CBS' "Criminal Minds" ran for 15 seasons before the BAU's on-air adventures wrapped up in 2020; well, for a while, anyway. In February 2021, news broke that the Paramount+ streaming platform is aspiring to give "Criminal Minds" its 16th season (via TV Line), and, even though virtually everything about the project is still very much up in the air, it seems like the team may very well return to catch a few more serial killers at some point in the future.   

Though the "Criminal Minds" stars have mostly kept themselves busy with other projects since the show wrapped up, one imagines that they wouldn't mind a reunion somewhere down the line. After all, the show ran for such a long time that it's only natural to assume the actors became fairly close over the years. But did you know that two of them were actually friends before they even joined the cast? Let's take a look at the "Criminal Minds" characters who are friends in real life.

Gina Garcia-Sharp and Kirsten Vangsness are old theatre buddies

It turns out that one of "Criminal Minds" mainstays, technical analyst and hacker Penelope Garcia (Kirsten Vangsness), has a hidden history with one of the show's long-running recurring characters. Gina Garcia-Sharp, who plays the appropriately named Agent Gina Sharp on the show, is great friends with Vangsness, due to their onstage history as members of the same theatre company. Vangsness told This Stage that her association with the company, Theatre of Note, is far longer than her "Criminal Minds" tenure — In fact, shortly before she joined the cast, she took home the Los Angeles Drama Critics Circle Natalie Schafer Award for Best Emerging Comic Actress. "I love these people," Vangness said of her Theatre of Note compatriots in 2012. "They are some of the most talented and committed people I know. I really mean that. They are good actors. They help me raise my game."

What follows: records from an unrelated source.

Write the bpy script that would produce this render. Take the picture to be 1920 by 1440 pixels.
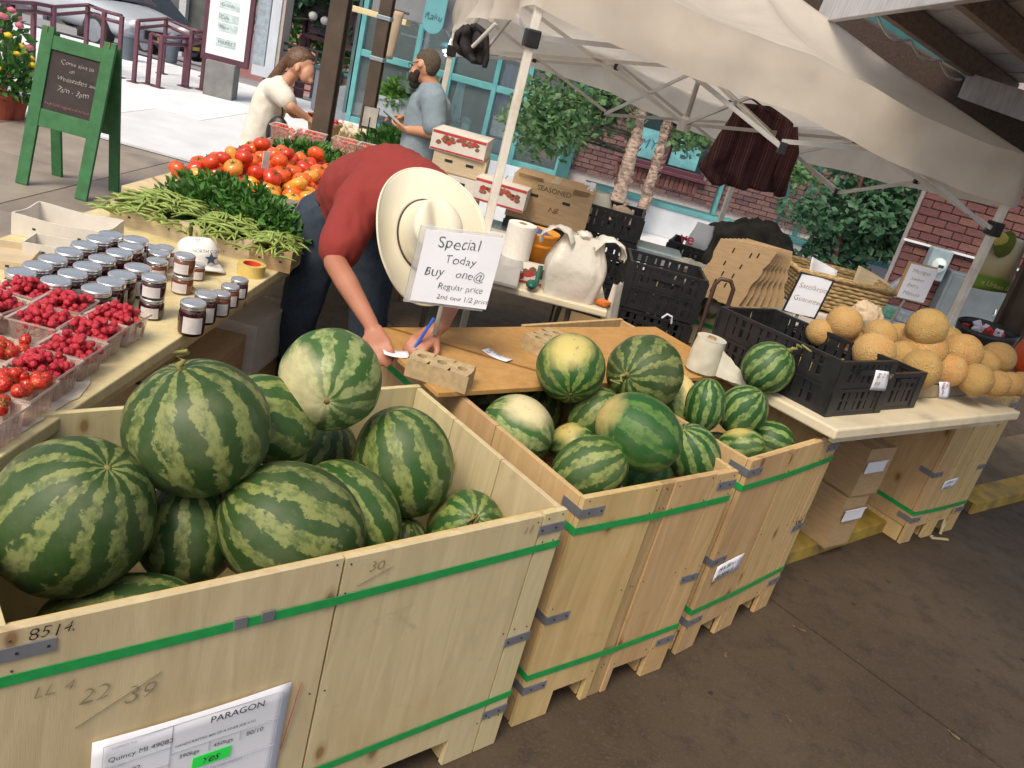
import bpy, bmesh, math, random
from mathutils import Vector, Matrix, Euler, noise
random.seed(7)
SC = bpy.context.scene
COL = SC.collection
for _o in list(bpy.data.objects): bpy.data.objects.remove(_o)
R = math.radians
# ------------------------------------------------------------------ camera
F_PX, PITCH, ROLL, CAM_H = 1580.0, R(21.9), R(15.1), 2.0
_fw = Vector((0, math.cos(PITCH), -math.sin(PITCH)))
_up = Vector((0, math.sin(PITCH), math.cos(PITCH)))
_rt = Vector((1, 0, 0))
CX = math.cos(ROLL)*_rt + math.sin(ROLL)*_up
CY = -math.sin(ROLL)*_rt + math.cos(ROLL)*_up
CAM = Vector((0, 0, CAM_H))
cam_d = bpy.data.cameras.new('camera')
cam_d.sensor_width = 36; cam_d.lens = F_PX/1920*36
cam_d.clip_start = .05; cam_d.clip_end = 500
cam = bpy.data.objects.new('camera', cam_d); COL.objects.link(cam)
cam.matrix_world = Matrix(((CX.x, CY.x, -_fw.x, 0), (CX.y, CY.y, -_fw.y, 0), (CX.z, CY.z, -_fw.z, CAM_H), (0, 0, 0, 1)))
SC.camera = cam
SC.render.resolution_x, SC.render.resolution_y = 1024, 768
# ------------------------------------------------------------------ light
SUN_ELEV, SUN_AZ = 52, 204      # azimuth: compass angle measured from +Y clockwise, where the light comes from
w = bpy.data.worlds.new('World'); SC.world = w; w.use_nodes = True
nt = w.node_tree; nt.nodes.clear()
sky = nt.nodes.new('ShaderNodeTexSky'); sky.sky_type = 'NISHITA'; sky.sun_disc = False
sky.sun_elevation = R(SUN_ELEV); sky.sun_rotation = R(SUN_AZ); sky.air_density = 1.0; sky.dust_density = 4.0; sky.ozone_density = 1.0
hsv = nt.nodes.new('ShaderNodeHueSaturation'); hsv.inputs['Saturation'].default_value = .55
bg = nt.nodes.new('ShaderNodeBackground'); bg.inputs['Strength'].default_value = .125
wo = nt.nodes.new('ShaderNodeOutputWorld')
nt.links.new(sky.outputs[0], hsv.inputs['Color']); nt.links.new(hsv.outputs[0], bg.inputs[0]); nt.links.new(bg.outputs[0], wo.inputs[0])
sl = bpy.data.lights.new('sun', 'SUN'); sl.energy = 1.9; sl.angle = R(22); sl.color = (1.0, .85, .62)
sun = bpy.data.objects.new('sun', sl); COL.objects.link(sun)
_sd = Vector((math.sin(R(SUN_AZ))*math.cos(R(SUN_ELEV)), math.cos(R(SUN_AZ))*math.cos(R(SUN_ELEV)), math.sin(R(SUN_ELEV))))
sun.rotation_euler = _sd.to_track_quat('Z', 'Y').to_euler(); sun.location = _sd*30
SC.view_settings.view_transform = 'Standard'; SC.view_settings.look = 'None'
SC.view_settings.exposure = 0.42; SC.view_settings.gamma = 1; SC.view_settings.use_curve_mapping = False
# ------------------------------------------------------------------ placing helpers (points measured on the photograph, turned into world metres)
def ray(x, y): return (x-960)*CX - (y-720)*CY + F_PX*_fw
def Zp(x, y, z):
    d = ray(x, y); return CAM + d*((z-CAM_H)/d.z)
def Yp(x, y, Y):
    d = ray(x, y); return CAM + d*(Y/d.y)
def MPP(p): return (Vector(p)-CAM).dot(_fw)/F_PX
def IMG(dx, dy, dz=0):            # direction seen in the picture: right, down, toward the camera
    return (dx*CX - dy*CY - dz*_fw).normalized()
# ------------------------------------------------------------------ mesh builder
def rotm(rx=0, ry=0, rz=0): return Euler((R(rx), R(ry), R(rz))).to_matrix()
_ico = {}
def ico(sub):
    if sub not in _ico:
        b = bmesh.new(); bmesh.ops.create_icosphere(b, subdivisions=sub, radius=1)
        b.verts.ensure_lookup_table(); _ico[sub] = ([v.co.copy() for v in b.verts], [[v.index for v in f.verts] for f in b.faces]); b.free()
    return _ico[sub]
class MB:
    def __init__(s): s.v = []; s.f = []; s.m = []; s.mi = 0; s.M = None
    def add(s, vs, fs):
        o = len(s.v)
        if s.M is not None: vs = [s.M @ Vector(v) for v in vs]
        s.v += [tuple(v) for v in vs]; s.f += [tuple(i+o for i in f) for f in fs]; s.m += [s.mi]*len(fs); return s
    def hexa(s, p):
        return s.add(p, [(0,3,2,1),(4,5,6,7),(0,1,5,4),(1,2,6,5),(2,3,7,6),(3,0,4,7)])
    def box(s, c, d, rot=None):
        c = Vector(c); x, y, z = d[0]/2, d[1]/2, d[2]/2
        p = [Vector(q) for q in ((-x,-y,-z),(x,-y,-z),(x,y,-z),(-x,y,-z),(-x,-y,z),(x,-y,z),(x,y,z),(-x,y,z))]
        if rot is not None: p = [rot @ q for q in p]
        return s.hexa([c+q for q in p])
    def bar(s, a, b, wd, th=None, up=(0,0,1)):
        a = Vector(a); b = Vector(b); th = th or wd; t = (b-a).normalized(); u = Vector(up)
        if abs(t.dot(u)) > .98: u = Vector((1,0,0))
        r = t.cross(u).normalized()*wd/2; u = r.cross(t).normalized()*th/2
        return s.hexa([a-r-u, a+r-u, b+r-u, b-r-u, a-r+u, a+r+u, b+r+u, b-r+u])
    def tube(s, path, r, n=8, cap=True, closed=False):
        path = [Vector(p) for p in path]; N = len(path); rs = r if isinstance(r, (list, tuple)) else [r]*N
        vs = []; pu = None
        for i, p in enumerate(path):
            t = (path[(i+1) % N if closed else min(i+1, N-1)] - path[(i-1) % N if closed else max(i-1, 0)])
            t = t.normalized() if t.length > 1e-9 else Vector((0,0,1))
            if pu is None:
                pu = Vector((0,0,1)) if abs(t.z) < .9 else Vector((1,0,0))
            u = (pu - t*pu.dot(t)); u = u.normalized() if u.length > 1e-6 else t.orthogonal().normalized(); pu = u; w_ = t.cross(u)
            for k in range(n):
                a = 2*math.pi*k/n; vs.append(p + (u*math.cos(a)+w_*math.sin(a))*rs[i])
        fs = []
        for i in range(N if closed else N-1):
            j = (i+1) % N
            for k in range(n): fs.append((i*n+k, i*n+(k+1) % n, j*n+(k+1) % n, j*n+k))
        if cap and not closed: fs.append(tuple(range(n-1, -1, -1))); fs.append(tuple((N-1)*n+k for k in range(n)))
        return s.add(vs, fs)
    def lathe(s, prof, n=20, o=(0,0,0), capb=True, capt=True):
        o = Vector(o); vs = []; m = len(prof)
        for (r, z) in prof:
            for k in range(n): a = 2*math.pi*k/n; vs.append(o+Vector((r*math.cos(a), r*math.sin(a), z)))
        fs = [(i*n+k, i*n+(k+1) % n, (i+1)*n+(k+1) % n, (i+1)*n+k) for i in range(m-1) for k in range(n)]
        if capb: fs.append(tuple(range(n-1, -1, -1)))
        if capt: fs.append(tuple((m-1)*n+k for k in range(n)))
        return s.add(vs, fs)
    def ball(s, c, r, sub=2, rot=None, fn=None):
        V, Fc = ico(sub); c = Vector(c); r = r if isinstance(r, (tuple, list, Vector)) else (r, r, r); out = []
        for v in V:
            q = Vector((v.x*r[0], v.y*r[1], v.z*r[2]))
            if fn: q = q*fn(v)
            if rot is not None: q = rot @ q
            out.append(c+q)
        return s.add(out, Fc)
    def grid(s, fn, nu, nv, closed_u=False):
        vs = [fn(i/(nu if closed_u else nu-1), j/(nv-1)) for j in range(nv) for i in range(nu)]
        fs = [(j*nu+i, j*nu+(i+1) % nu, (j+1)*nu+(i+1) % nu, (j+1)*nu+i) for j in range(nv-1) for i in range(nu if closed_u else nu-1)]
        return s.add(vs, fs)
    def prism(s, poly, a, b, M=None):     # 2-D polygon in local xz, from y=a to y=b
        n = len(poly); vs = [Vector((x, a, z)) for x, z in poly] + [Vector((x, b, z)) for x, z in poly]
        if M is not None: vs = [M @ v for v in vs]
        fs = [tuple(range(n)), tuple(range(2*n-1, n-1, -1))] + [(i, n+i, n+(i+1) % n, (i+1) % n) for i in range(n)]
        return s.add(vs, fs)
    def build(s, name, mats, parent=None, smooth=False, bevel=0, solid=0, sub=0, loc=None, rot=None):
        me = bpy.data.meshes.new(name); me.from_pydata(s.v, [], s.f)
        mats = mats if isinstance(mats, (list, tuple)) else [mats]
        for m in mats: me.materials.append(m)
        if len(mats) > 1: me.polygons.foreach_set('material_index', s.m)
        if smooth: me.polygons.foreach_set('use_smooth', [True]*len(me.polygons))
        me.update()
        return mobj(name, me, parent, bevel, solid, sub, loc, rot)
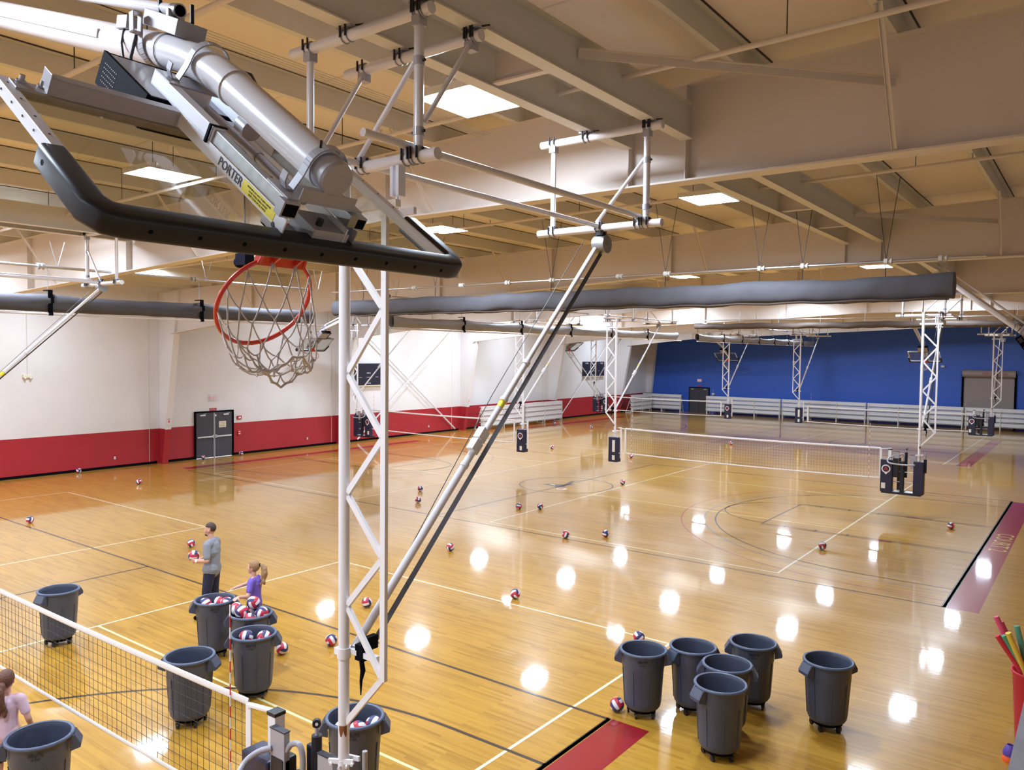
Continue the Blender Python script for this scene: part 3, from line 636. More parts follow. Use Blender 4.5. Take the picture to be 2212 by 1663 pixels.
        sp_ = MB(); sp_.cyl((-.28, 0, 1.0), (-.28, 0, 2.24), .035, n=14); sp_.bar((-.28, 0, 1.2), (0, 0, 1.2), .05, .03); sp_.bar((-.28, 0, 2.1), (0, 0, 2.1), .05, .03); sp_.obj('net_standard', 'pipew', t)
    return t
pu = make_post(True); ps = make_post(False)
hangr = make_hanger(0)
pu.location = (-4.56, 3.96, 0); pu['label'] = 'nearest white truss net post, rising through the picture in front of the court'
hangr.location = (-4.56, 3.96, 0); hangr['label'] = 'white pipe frame clamped under roof beams above the nearest net post'
hangr['group'] = 'ceiling pipe frames'; pu['group'] = 'overhead net posts'; ps['group'] = 'overhead net posts'
ps.location = (-16.15, 3.96, 0); ps.scale = (-1, 1, 1); ps['label'] = 'net post left of the picture, only its slanting brace tube seen at far left'
dup(hangr, (-16.15, 3.96, -.12), 0, 'crowded white pipe frame under the roof at the far left', mirror=True)
for (x, y, mir, src, l1) in [(-4.62, 27.75, False, pu, 'white truss net post with ladder pads right of the middle court net'),
                             (-15.68, 27.75, True, ps, 'white truss net post with one narrow pad left of the middle court net'),
                             (-20.3, 27.75, False, ps, 'white truss net post with round emblem pad, by the court against the red wall'),
                             (-30.95, 27.75, True, pu, 'white truss net post closest to the red wall, under the near scoreboard'),
                             (-5.0, 51.6, False, pu, 'far right truss net post in front of the roll-up shutter'),
                             (-15.65, 51.6, True, ps, 'far truss net post second from right before the blue wall'),
                             (-20.4, 51.6, False, ps, 'far truss net post left before the blue wall, near the dark door'),
                             (-30.9, 51.6, True, pu, 'far truss net post under the far scoreboard')]:
    np_ = dup(src, (x, y, 0), 0, l1, mirror=mir)
    if src is ps and mir:
        for pd0 in [c for c in np_.children if c.name.startswith('pad')]:
            for e_ in [c for c in pd0.children if c.name.startswith('emblem')]: bpy.data.objects.remove(e_)
            MB().span((-.10, -.164, 1.25), (.02, -.161, 1.72)).obj('pad_sticker', 'paper', pd0)
    dup(hangr, (x, y, -.08), 0, 'white pipe frame hung above the '+l1[:1].lower()+' post'.join(['', '']) if False else 'roof pipe frame over the '+l1.split(',')[0].replace('white ', ''), mirror=mir)

# ---------------------------------------------------------------- volleyball nets
def make_net(x0, x1, y, ztop, label, ant, pitch=.1, rr=.0022, near=False):
    t = thing('volleyball_net', label, 'net', ((x0+x1)/2, y, ztop-1)); L_ = x1-x0; h = L_/2
    def sg(x): return -.05*(1-(x/h)**2)
    b = MB(); n = int(L_/pitch)
    for i in range(n+1):
        x = -h+L_*i/n; b.tube([(x, 0, .03+sg(x)), (x+.004*math.sin(i), .004*math.sin(i*2.3), .5+sg(x)), (x, 0, .97+sg(x))], rr, n=4, cap=False)
    for j in range(1, 10):
        b.tube([(-h+L_*i/24, .004*math.sin(i+j), .1*j+sg(-h+L_*i/24)) for i in range(25)], rr, n=4, cap=False)
    b.obj('mesh', 'netm', t)
    for z, hh, nm in ((1.0, .07, 'top_tape'), (.02, .05, 'bottom_tape')):
        def fn(u, v, z=z, hh=hh):
            x = -h-.0+L_*u; a = 2*PI*v; return (x, .006*math.cos(a), z+sg(x)+hh/2*math.sin(a))
        q = MB(); q.grid(fn, 40, 8, cv=True); q.obj(nm, 'tape', t)
    for s_ in (-1, 1):
        q = MB(); q.box((s_*h, 0, .5), (.07, .014, 1.0)); q.obj('side_tape', 'tape', t)
        q = MB(); q.bar((s_*h, 0, .98), (s_*(h+.33), 0, 1.02), .05, .02); q.tube([(s_*h, 0, .02), (s_*(h+.3), 0, .0)], .008, n=5); q.obj('end_strap', 'tape', t)
    for ax in ant:
        q = MB()
        for k in range(18): q.cyl((ax-(x0+x1)/2, -.015, .0+.1*k), (ax-(x0+x1)/2, -.015, .1+.1*k), .0055, n=8, mi=k % 2)
        q.obj('antenna', ['red', 'white'], t)
    return t
NET = [make_net(-15.6, -5.78, 3.96, 2.17, 'near volleyball net with white tape crossing the lower left', [-6.03, -14.9]),
       make_net(-15.2, -5.75, 27.75, 2.2, 'middle court volleyball net spanning toward the emblem pads', [-6.1, -14.9]),
       make_net(-30.4, -20.75, 27.75, 2.2, 'volleyball net strung in front of the red wall', [-29.7], rr=.0015),
       make_net(-15.1, -6.0, 51.6, 1.95, 'far right volleyball net before the long bleachers', [-14.9, -6.3], rr=.0015),
       make_net(-30.3, -20.9, 51.6, 1.98, 'far left volleyball net before the dark door', [-21.5], rr=.0015)]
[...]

Garcia-Sharp is another Theatre of Note alum, and has appeared in their plays as recently as 2017 (via Broadway World). Interestingly, neither of the stage actresses had any idea that their association with "Criminal Minds" would be such a lengthy one. Penelope Garcia was originally supposed to be a one-off character, but the overwhelmingly positive response got Vangsness promoted into a main role. Meanwhile, Garcia-Sharp was originally a part of the show's casting department, before eventually ending up in front of the camera.